If I extend grace to my children but not to myself, my gentleness will always feel strained, like a beautiful song played in the wrong key.
“Let your reasonableness be known to everyone. The Lord is at hand.” Philippians 4:5 (ESV)
The Greek word used here for reasonableness is “epieikēs” and it has a broad range of meaning, including gentleness, graciousness, considerateness, and forbearance.
This verse reminds us that gentleness isn’t just a personality trait; it’s a testimony. The way we treat ourselves and others tells the world what we believe about God’s nearness. If the Lord is truly “at hand,” then I can lay down my frantic striving and live in the simplicity of gentleness.

The Extraordinary Force of Resistance
One of the most surprising points of the Christian life is that gentleness can actually be a form of resistance. In a world that thrives on outrage, consumerist logic, and power struggles, to choose gentleness is to stand in quiet defiance.
It’s like tending a secret garden in the middle of a noisy city. People might overlook it, but inside that garden there’s beauty, order, and peace. It is a space where the chaos of the world doesn’t get the final say.
Gentleness is an elusive force that requires intentional cultivation. It asks us to step back from the noise and listen to the Spirit’s whisper. It requires us to see our homes not as battlegrounds for control, but as open spaces for growth.
When Gentleness Meets Strength
There is an illusion that strength and gentleness cannot coexist, but they are actually inseparable in the Kingdom of God.
Gentleness has the great strength of knowing when to act and when to wait. I’ve said it multiple times throughout the course of this series, but we as mothers are the thermostat of our home. We set the metaphorical temperature of the environment. When we are gentle, the home tends to be more gentle. When we are rageful, our home tends to be a space filled with turmoil.
In my own motherhood, I’ve seen the lack of gentleness create tension and fear. But I’ve also seen uncompromising gentleness, clear boundaries paired with love, bring about peace in situations that could have escalated.
Christ Himself modeled this. He was strong enough to drive out the money changers from the temple, yet gentle enough to welcome children onto His lap. He could rebuke storms with a word, yet restore the broken with the lightest touch.

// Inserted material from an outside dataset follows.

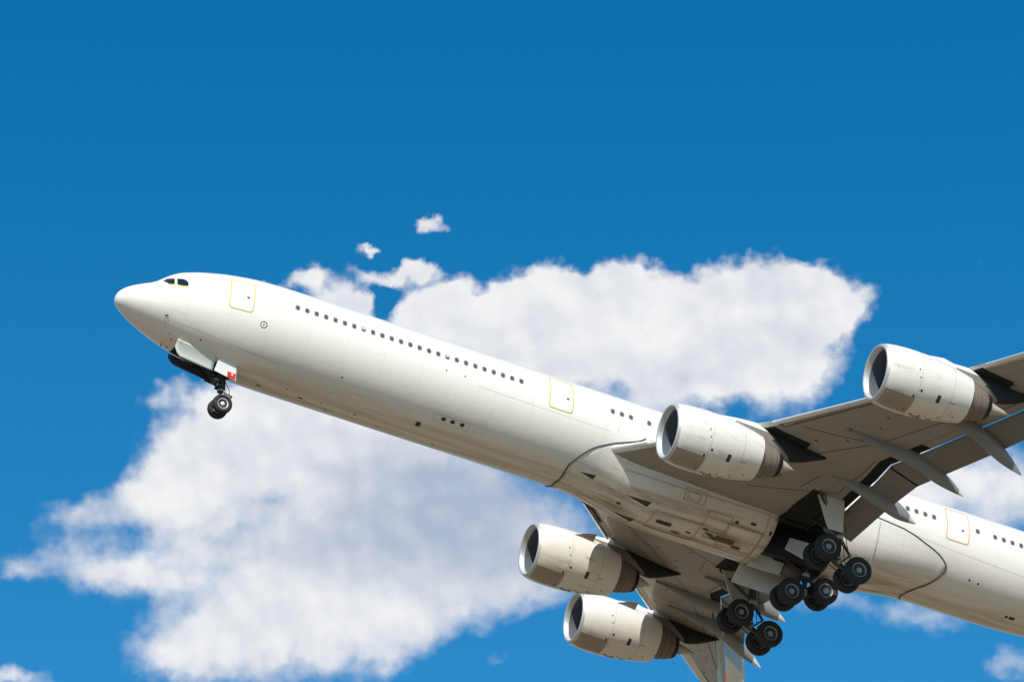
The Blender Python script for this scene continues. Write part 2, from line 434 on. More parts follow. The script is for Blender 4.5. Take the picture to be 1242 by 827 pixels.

The Power of Gentleness in Ordinary Moments
The ordinary moments of motherhood for me right now are a combination of sweet three-month-old baby snuggles and the chaos of my young boys, who are currently convinced they are full-fledged Vikings who are on an exploration journey with sword, shields, and axes. For context, we are in the midst of a unit study on Vikings!

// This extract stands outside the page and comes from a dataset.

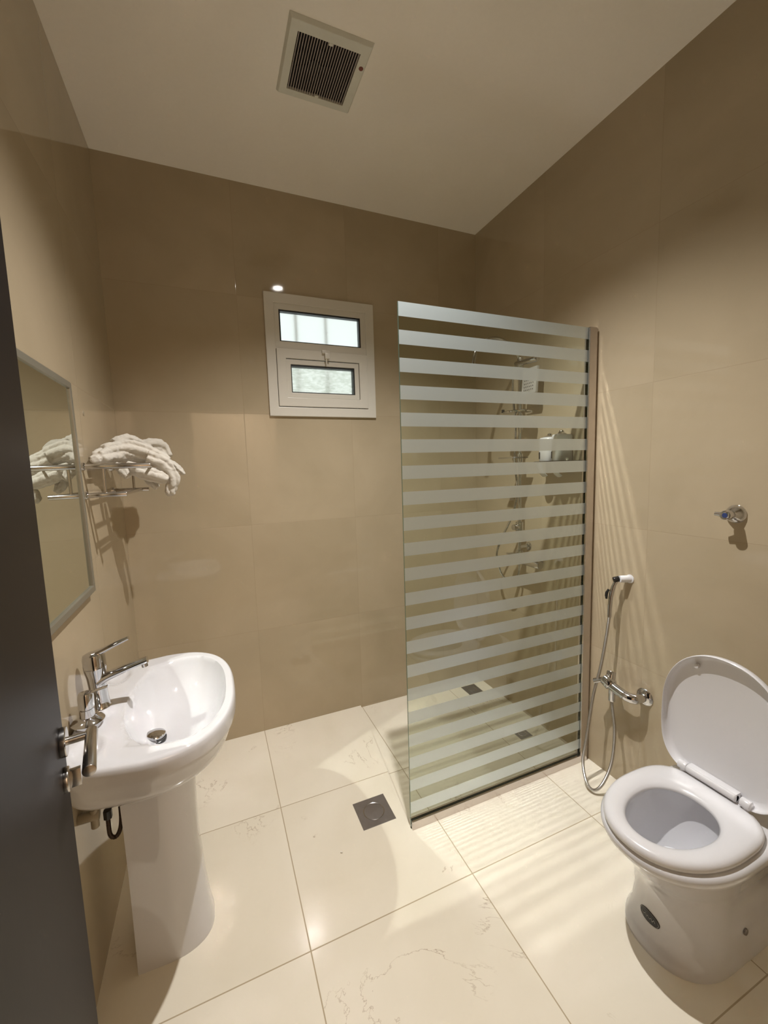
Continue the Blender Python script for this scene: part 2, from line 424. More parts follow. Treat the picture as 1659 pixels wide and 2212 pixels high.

Gentleness shows up in the smallest of places, in the way I hand my ‘Viking’ child a cup of water, as they wave a pretend sword in the air, in how I speak to my husband after a long day, in the way I respond to my own mistakes.
It’s in the moments of tenderness that we most often see the Spirit’s work:
- The way a baby rests against you while nursing, safe and unafraid.
- The pause before responding to a child who accidentally smacked me with a Viking sword.
- The choice to speak truth in love instead of anger.
These moments may seem ordinary, but they carry the intangible magic of the Kingdom. They are the true enemy of harshness, the quiet antidote to the brokenness of our world.

A Prayer for Gentleness
Lord,
Teach me the power of gentleness. Help me to resist the illusion that harshness is strength. Make me a woman whose gentleness flows outward to my family and inward to my own heart. Let my home be filled with the life-giving transformation that comes from Your Spirit. When I am tempted to raise my voice, slow me down. When I am quick to judge myself, remind me of Your mercy. Let the simplicity of gentleness become my daily rhythm, my extraordinary force of resistance in a world that has forgotten how to be tender.
Amen.
The power of gentleness is not just about lowering your voice or softening your tone. It’s about living in a way that reflects the very heart of Christ, strength under control, peace in the midst of chaos, and love that refuses to wound. In the power of gentleness, we find not only a way to love others well, but a way to live fully at peace with ourselves.